どちらもシーゾナル・フィルム社で制作された1978年公開作品*1。
第1作目が『スネーキーモンキー 蛇拳』で、
第2作目が『ドランクモンキー 酔拳』です。
監督は、2作ともユエン・ウーピン*2。
「蛇拳」は1978年の香港映画興行収入第8位、「酔拳」は1978年の香港映画興行収入第2位に入り、両作品ともに一介のカンフースターでしかなかったジャッキー・チェンが一躍トップ・カンフースターの座を掴む出世作となりました。
では5観点で比較してみます。
【①主人公の比較】
『スネーキーモンキー 蛇拳』の主人公は、簡福(ガンフー)。縁起の良い名前らしいですが、道場で雑用係や、練習台とされるなどみじめな存在。

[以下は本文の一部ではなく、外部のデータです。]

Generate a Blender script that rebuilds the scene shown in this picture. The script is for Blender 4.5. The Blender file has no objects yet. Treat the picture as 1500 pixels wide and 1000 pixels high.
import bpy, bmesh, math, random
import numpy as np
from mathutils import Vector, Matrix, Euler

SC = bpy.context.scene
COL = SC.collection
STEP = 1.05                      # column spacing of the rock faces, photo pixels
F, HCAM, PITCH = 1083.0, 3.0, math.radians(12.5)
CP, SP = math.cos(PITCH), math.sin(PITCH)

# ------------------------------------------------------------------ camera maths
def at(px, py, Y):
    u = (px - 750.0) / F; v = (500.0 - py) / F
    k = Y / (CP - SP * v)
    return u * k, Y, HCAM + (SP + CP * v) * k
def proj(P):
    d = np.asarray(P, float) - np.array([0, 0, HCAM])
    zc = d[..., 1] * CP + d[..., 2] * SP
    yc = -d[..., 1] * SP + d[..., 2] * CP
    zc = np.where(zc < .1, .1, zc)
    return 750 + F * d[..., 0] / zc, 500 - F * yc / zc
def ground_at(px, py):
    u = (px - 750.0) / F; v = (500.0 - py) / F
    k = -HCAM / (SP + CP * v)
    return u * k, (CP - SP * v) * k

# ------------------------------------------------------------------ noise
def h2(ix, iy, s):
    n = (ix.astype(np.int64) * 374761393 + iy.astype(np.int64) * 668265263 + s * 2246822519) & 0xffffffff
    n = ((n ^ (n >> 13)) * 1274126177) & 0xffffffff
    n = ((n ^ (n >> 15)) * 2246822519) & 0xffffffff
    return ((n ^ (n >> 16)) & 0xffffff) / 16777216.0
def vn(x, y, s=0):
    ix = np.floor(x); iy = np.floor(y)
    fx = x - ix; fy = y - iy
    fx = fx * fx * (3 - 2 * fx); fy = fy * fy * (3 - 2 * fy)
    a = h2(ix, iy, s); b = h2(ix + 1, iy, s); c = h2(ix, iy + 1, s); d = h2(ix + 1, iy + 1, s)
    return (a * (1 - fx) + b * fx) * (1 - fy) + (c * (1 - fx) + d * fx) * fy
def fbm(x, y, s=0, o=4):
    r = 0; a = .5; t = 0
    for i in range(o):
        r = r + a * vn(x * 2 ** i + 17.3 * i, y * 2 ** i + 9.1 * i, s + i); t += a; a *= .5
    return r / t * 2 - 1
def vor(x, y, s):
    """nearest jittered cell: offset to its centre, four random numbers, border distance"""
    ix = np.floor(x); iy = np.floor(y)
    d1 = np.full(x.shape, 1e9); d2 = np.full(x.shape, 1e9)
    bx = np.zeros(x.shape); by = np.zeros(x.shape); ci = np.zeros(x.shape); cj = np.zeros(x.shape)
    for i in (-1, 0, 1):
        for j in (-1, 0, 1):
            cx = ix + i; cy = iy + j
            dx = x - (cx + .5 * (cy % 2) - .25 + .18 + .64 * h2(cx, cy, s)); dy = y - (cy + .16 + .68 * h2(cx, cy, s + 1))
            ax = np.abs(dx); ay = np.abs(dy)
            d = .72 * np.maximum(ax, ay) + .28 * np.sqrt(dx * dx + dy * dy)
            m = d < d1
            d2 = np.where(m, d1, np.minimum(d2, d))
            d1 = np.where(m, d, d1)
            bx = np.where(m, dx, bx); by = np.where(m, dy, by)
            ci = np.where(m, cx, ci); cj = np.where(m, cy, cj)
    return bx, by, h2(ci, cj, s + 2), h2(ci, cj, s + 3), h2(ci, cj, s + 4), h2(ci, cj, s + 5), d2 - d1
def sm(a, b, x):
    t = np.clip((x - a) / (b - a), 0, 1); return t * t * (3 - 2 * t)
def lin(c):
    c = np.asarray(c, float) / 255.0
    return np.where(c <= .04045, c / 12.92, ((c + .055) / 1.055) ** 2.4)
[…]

『ドランクモンキー 酔拳』の主人公は、黄飛鴻(フォン・ウェイフォン)。道場主の息子で、自信過剰な面あり。黄飛鴻は、歴史上の人物*3ですが、この『酔拳』では名前を借りただけで、史実に基づいていません。
1970年代の香港カンフー映画は、シリアス調の「復讐劇」一辺倒だったため、「蛇拳」にもシリアス設定がなされるも、ジャッキー・チェンの持つコミカルな一面が大衆受けしたため、「酔拳」では、コミカル要素が全面に押し出されています。
【②拳法の比較】
『スネーキーモンキー 蛇拳』では、蛇の動きをまねた象形拳法である「蛇形拳」が、『ドランクモンキー 酔拳』では、八仙の酒に酔う姿を模した象形拳である「酔八仙拳」が扱われています。どちらも、実在する拳法ですが、「酔拳」の「酔えば酔うほど強くなる」というのは映画独自のアイディアです。「カンフー激突場面」は同程度ですが、「修行場面」は「酔拳」が「蛇拳」のほぼ2倍で「筋の合間に修行場面をねじ込んだ」という印象が強いです。
【③主題の比較】
『スネーキーモンキー 蛇拳』の主題は、百年来抗争を続け合う蛇形拳と鷹爪拳の抗争話。
『ドランクモンキー 酔拳』の主題は、ドラ息子を一人前にするため、酔八仙拳の達人に預けるという成長話。
【④筋立ての比較】
『スネーキーモンキー 蛇拳』では、蛇形拳の達人のお爺ちゃん*4と偶然、関わり、偶然、蛇形拳を教わったことで、最終的に鷹爪拳から狙われます。それなりに理に適なっているようにみえますが、87分過ぎまで「主人公が鷹爪拳から蛇形拳を守る救世主になる」という命題が観ている側に提示されないところが難点でしょうか。例えば、蛇形拳の継承者の息子という設定だったら、すんなりいったように思えます。
『ドランクモンキー 酔拳』では、主人公は不真面目なため、修行に勤しめませんが、ある男に打ちのめされ、屈辱を味わうことで、本格的に修業に打ち込みます。無事に修行を終え、帰宅すると、タイミングよく緊急事態の一報が届きます。急いで、父と殺し屋との戦いの場に駆け付けると、その殺し屋がなんと、あの因縁の男だったという偶然。本題(成長話)と殺し屋との決闘は、ほぼ接点がなく、かなり強引な展開です。観ている側は、修行達成の先の目的が分からないため、90分過ぎまで「ただ修行を達成するだけ」というテーマで観ないといけないところが辛いように思われます
【⑤決闘場面の比較】
『スネーキーモンキー 蛇拳』は「蛇形拳 対 鷹爪拳」の対決。
一度、闘って負けており、最終場面では再戦の形です。蛇形拳に猫爪のアイディアを加えることで終始圧倒し、2分39秒で勝利。リベンジ成功と同時に、蛇形拳を守ることにも成功します。
『ドランクモンキー 酔拳』は「酔拳 対 無残拳」の対決。
一度、闘って負けており、最終場面では再戦の形です。一進一退の攻防から徐々に攻め込まれるも、自分らしさの表現と、純度の高いお酒により、新たな型を生み出し、9分37秒で逆転勝利。リベンジ成功と同時に、父親を守ることにも成功します。
【まとめ】
監督、主演、出演者がほぼ同じなため、受ける印象もほぼ同じです。敢えて優劣をつけると、筋立ての部分で『スネーキーモンキー 蛇拳』の方がちょっと面白く感じるのではないでしょうか。